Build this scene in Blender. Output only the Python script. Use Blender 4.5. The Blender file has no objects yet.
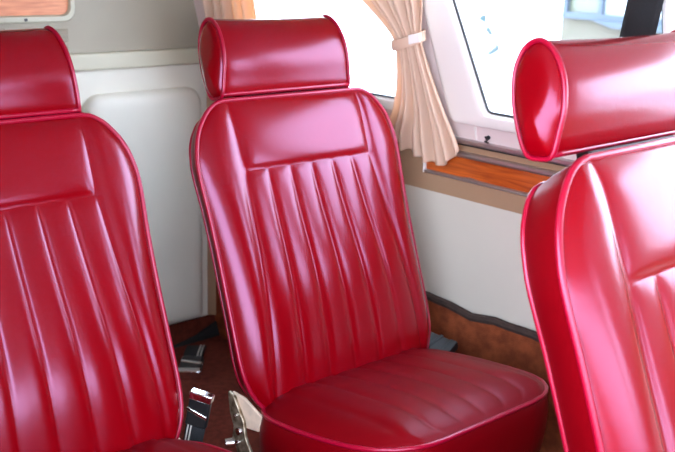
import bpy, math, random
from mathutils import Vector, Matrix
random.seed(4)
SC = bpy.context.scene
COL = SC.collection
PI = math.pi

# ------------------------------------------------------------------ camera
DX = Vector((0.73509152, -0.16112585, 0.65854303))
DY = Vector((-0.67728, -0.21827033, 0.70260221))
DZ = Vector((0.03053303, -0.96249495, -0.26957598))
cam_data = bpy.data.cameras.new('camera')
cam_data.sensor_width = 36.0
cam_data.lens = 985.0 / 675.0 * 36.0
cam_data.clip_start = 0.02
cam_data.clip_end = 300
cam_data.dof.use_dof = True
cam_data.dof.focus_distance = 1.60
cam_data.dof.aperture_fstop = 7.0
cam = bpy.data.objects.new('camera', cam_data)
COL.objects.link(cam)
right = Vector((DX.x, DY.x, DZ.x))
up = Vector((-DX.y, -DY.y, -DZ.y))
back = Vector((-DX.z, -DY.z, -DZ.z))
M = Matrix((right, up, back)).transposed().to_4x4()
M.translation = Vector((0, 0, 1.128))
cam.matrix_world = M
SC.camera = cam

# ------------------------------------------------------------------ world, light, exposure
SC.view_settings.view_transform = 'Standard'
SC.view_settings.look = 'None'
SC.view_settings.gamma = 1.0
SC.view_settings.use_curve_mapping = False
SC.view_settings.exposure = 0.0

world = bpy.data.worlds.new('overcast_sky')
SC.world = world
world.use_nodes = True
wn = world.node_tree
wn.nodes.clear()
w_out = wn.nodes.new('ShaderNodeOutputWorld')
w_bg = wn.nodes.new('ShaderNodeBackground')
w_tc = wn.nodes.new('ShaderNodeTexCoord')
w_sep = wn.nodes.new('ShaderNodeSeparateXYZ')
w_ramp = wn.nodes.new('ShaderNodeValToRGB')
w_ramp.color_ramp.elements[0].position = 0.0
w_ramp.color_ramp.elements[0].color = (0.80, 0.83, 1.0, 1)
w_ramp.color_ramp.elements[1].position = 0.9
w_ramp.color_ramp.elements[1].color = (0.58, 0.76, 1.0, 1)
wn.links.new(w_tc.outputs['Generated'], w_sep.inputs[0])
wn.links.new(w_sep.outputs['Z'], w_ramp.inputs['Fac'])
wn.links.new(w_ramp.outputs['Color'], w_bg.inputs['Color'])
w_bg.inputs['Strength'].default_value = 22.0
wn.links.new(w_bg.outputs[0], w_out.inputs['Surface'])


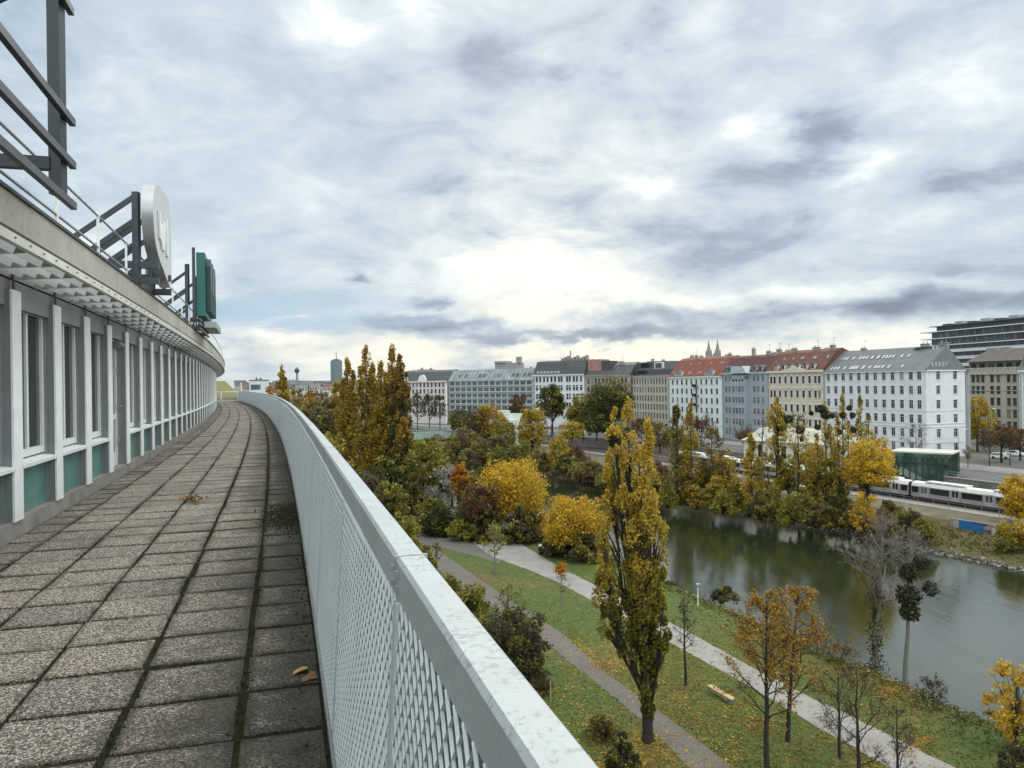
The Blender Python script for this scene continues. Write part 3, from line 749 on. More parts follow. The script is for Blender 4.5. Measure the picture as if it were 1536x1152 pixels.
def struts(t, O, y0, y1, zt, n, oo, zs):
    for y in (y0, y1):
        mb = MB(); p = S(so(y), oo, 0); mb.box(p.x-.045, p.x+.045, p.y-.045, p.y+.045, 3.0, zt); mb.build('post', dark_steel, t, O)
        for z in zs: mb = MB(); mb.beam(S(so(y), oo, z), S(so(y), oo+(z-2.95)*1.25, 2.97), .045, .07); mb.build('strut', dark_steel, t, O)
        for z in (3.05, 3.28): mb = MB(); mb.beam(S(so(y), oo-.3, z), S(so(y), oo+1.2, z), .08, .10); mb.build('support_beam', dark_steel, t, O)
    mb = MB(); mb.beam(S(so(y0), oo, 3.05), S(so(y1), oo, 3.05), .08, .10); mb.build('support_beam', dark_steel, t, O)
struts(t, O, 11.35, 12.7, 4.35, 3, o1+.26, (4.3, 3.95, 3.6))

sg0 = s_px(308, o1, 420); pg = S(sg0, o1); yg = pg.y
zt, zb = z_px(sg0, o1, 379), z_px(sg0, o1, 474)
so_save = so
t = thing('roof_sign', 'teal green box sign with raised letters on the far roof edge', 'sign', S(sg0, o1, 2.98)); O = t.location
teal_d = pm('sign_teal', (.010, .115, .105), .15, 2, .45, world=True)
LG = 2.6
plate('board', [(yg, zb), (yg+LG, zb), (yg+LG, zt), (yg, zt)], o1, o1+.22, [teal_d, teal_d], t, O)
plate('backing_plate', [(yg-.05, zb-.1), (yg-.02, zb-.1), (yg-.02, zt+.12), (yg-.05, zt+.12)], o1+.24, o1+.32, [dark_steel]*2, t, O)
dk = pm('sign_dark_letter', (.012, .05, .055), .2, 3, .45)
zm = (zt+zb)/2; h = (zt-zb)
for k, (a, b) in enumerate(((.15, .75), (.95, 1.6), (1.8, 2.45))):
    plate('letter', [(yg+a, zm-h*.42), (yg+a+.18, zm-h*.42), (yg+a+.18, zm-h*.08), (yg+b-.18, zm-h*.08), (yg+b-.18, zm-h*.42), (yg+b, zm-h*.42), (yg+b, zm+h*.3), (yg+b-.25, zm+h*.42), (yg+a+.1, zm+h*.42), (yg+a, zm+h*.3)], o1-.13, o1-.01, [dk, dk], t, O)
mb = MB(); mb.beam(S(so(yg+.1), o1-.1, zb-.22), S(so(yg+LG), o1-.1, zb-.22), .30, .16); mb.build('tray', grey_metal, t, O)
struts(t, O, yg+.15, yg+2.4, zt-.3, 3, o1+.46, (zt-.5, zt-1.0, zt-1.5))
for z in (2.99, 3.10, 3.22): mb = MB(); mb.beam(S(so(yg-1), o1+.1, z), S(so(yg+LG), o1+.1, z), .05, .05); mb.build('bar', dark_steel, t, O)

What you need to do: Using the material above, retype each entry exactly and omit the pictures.

Output:
Build this scene in Blender. Output only the Python script. Use Blender 4.5. The Blender file has no objects yet.
import bpy, math, random
from mathutils import Vector, Matrix
random.seed(4)
SC = bpy.context.scene
COL = SC.collection
PI = math.pi

# ------------------------------------------------------------------ camera
DX = Vector((0.73509152, -0.16112585, 0.65854303))
DY = Vector((-0.67728, -0.21827033, 0.70260221))
DZ = Vector((0.03053303, -0.96249495, -0.26957598))
cam_data = bpy.data.cameras.new('camera')
cam_data.sensor_width = 36.0
cam_data.lens = 985.0 / 675.0 * 36.0
cam_data.clip_start = 0.02
cam_data.clip_end = 300
cam_data.dof.use_dof = True
cam_data.dof.focus_distance = 1.60
cam_data.dof.aperture_fstop = 7.0
cam = bpy.data.objects.new('camera', cam_data)
COL.objects.link(cam)
right = Vector((DX.x, DY.x, DZ.x))
up = Vector((-DX.y, -DY.y, -DZ.y))
back = Vector((-DX.z, -DY.z, -DZ.z))
M = Matrix((right, up, back)).transposed().to_4x4()
M.translation = Vector((0, 0, 1.128))
cam.matrix_world = M
SC.camera = cam

# ------------------------------------------------------------------ world, light, exposure
SC.view_settings.view_transform = 'Standard'
SC.view_settings.look = 'None'
SC.view_settings.gamma = 1.0
SC.view_settings.use_curve_mapping = False
SC.view_settings.exposure = 0.0

world = bpy.data.worlds.new('overcast_sky')
SC.world = world
world.use_nodes = True
wn = world.node_tree
wn.nodes.clear()
w_out = wn.nodes.new('ShaderNodeOutputWorld')
w_bg = wn.nodes.new('ShaderNodeBackground')
w_tc = wn.nodes.new('ShaderNodeTexCoord')
w_sep = wn.nodes.new('ShaderNodeSeparateXYZ')
w_ramp = wn.nodes.new('ShaderNodeValToRGB')
w_ramp.color_ramp.elements[0].position = 0.0
w_ramp.color_ramp.elements[0].color = (0.80, 0.83, 1.0, 1)
w_ramp.color_ramp.elements[1].position = 0.9
w_ramp.color_ramp.elements[1].color = (0.58, 0.76, 1.0, 1)
wn.links.new(w_tc.outputs['Generated'], w_sep.inputs[0])
wn.links.new(w_sep.outputs['Z'], w_ramp.inputs['Fac'])
wn.links.new(w_ramp.outputs['Color'], w_bg.inputs['Color'])
w_bg.inputs['Strength'].default_value = 22.0
wn.links.new(w_bg.outputs[0], w_out.inputs['Surface'])


The Blender Python script for this scene continues. Write part 3, from line 749 on. More parts follow. The script is for Blender 4.5. Measure the picture as if it were 1536x1152 pixels.
def struts(t, O, y0, y1, zt, n, oo, zs):
    for y in (y0, y1):
        mb = MB(); p = S(so(y), oo, 0); mb.box(p.x-.045, p.x+.045, p.y-.045, p.y+.045, 3.0, zt); mb.build('post', dark_steel, t, O)
        for z in zs: mb = MB(); mb.beam(S(so(y), oo, z), S(so(y), oo+(z-2.95)*1.25, 2.97), .045, .07); mb.build('strut', dark_steel, t, O)
        for z in (3.05, 3.28): mb = MB(); mb.beam(S(so(y), oo-.3, z), S(so(y), oo+1.2, z), .08, .10); mb.build('support_beam', dark_steel, t, O)
    mb = MB(); mb.beam(S(so(y0), oo, 3.05), S(so(y1), oo, 3.05), .08, .10); mb.build('support_beam', dark_steel, t, O)
struts(t, O, 11.35, 12.7, 4.35, 3, o1+.26, (4.3, 3.95, 3.6))

sg0 = s_px(308, o1, 420); pg = S(sg0, o1); yg = pg.y
zt, zb = z_px(sg0, o1, 379), z_px(sg0, o1, 474)
so_save = so
t = thing('roof_sign', 'teal green box sign with raised letters on the far roof edge', 'sign', S(sg0, o1, 2.98)); O = t.location
teal_d = pm('sign_teal', (.010, .115, .105), .15, 2, .45, world=True)
LG = 2.6
plate('board', [(yg, zb), (yg+LG, zb), (yg+LG, zt), (yg, zt)], o1, o1+.22, [teal_d, teal_d], t, O)
plate('backing_plate', [(yg-.05, zb-.1), (yg-.02, zb-.1), (yg-.02, zt+.12), (yg-.05, zt+.12)], o1+.24, o1+.32, [dark_steel]*2, t, O)
dk = pm('sign_dark_letter', (.012, .05, .055), .2, 3, .45)
zm = (zt+zb)/2; h = (zt-zb)
for k, (a, b) in enumerate(((.15, .75), (.95, 1.6), (1.8, 2.45))):
    plate('letter', [(yg+a, zm-h*.42), (yg+a+.18, zm-h*.42), (yg+a+.18, zm-h*.08), (yg+b-.18, zm-h*.08), (yg+b-.18, zm-h*.42), (yg+b, zm-h*.42), (yg+b, zm+h*.3), (yg+b-.25, zm+h*.42), (yg+a+.1, zm+h*.42), (yg+a, zm+h*.3)], o1-.13, o1-.01, [dk, dk], t, O)
mb = MB(); mb.beam(S(so(yg+.1), o1-.1, zb-.22), S(so(yg+LG), o1-.1, zb-.22), .30, .16); mb.build('tray', grey_metal, t, O)
struts(t, O, yg+.15, yg+2.4, zt-.3, 3, o1+.46, (zt-.5, zt-1.0, zt-1.5))
for z in (2.99, 3.10, 3.22): mb = MB(); mb.beam(S(so(yg-1), o1+.1, z), S(so(yg+LG), o1+.1, z), .05, .05); mb.build('bar', dark_steel, t, O)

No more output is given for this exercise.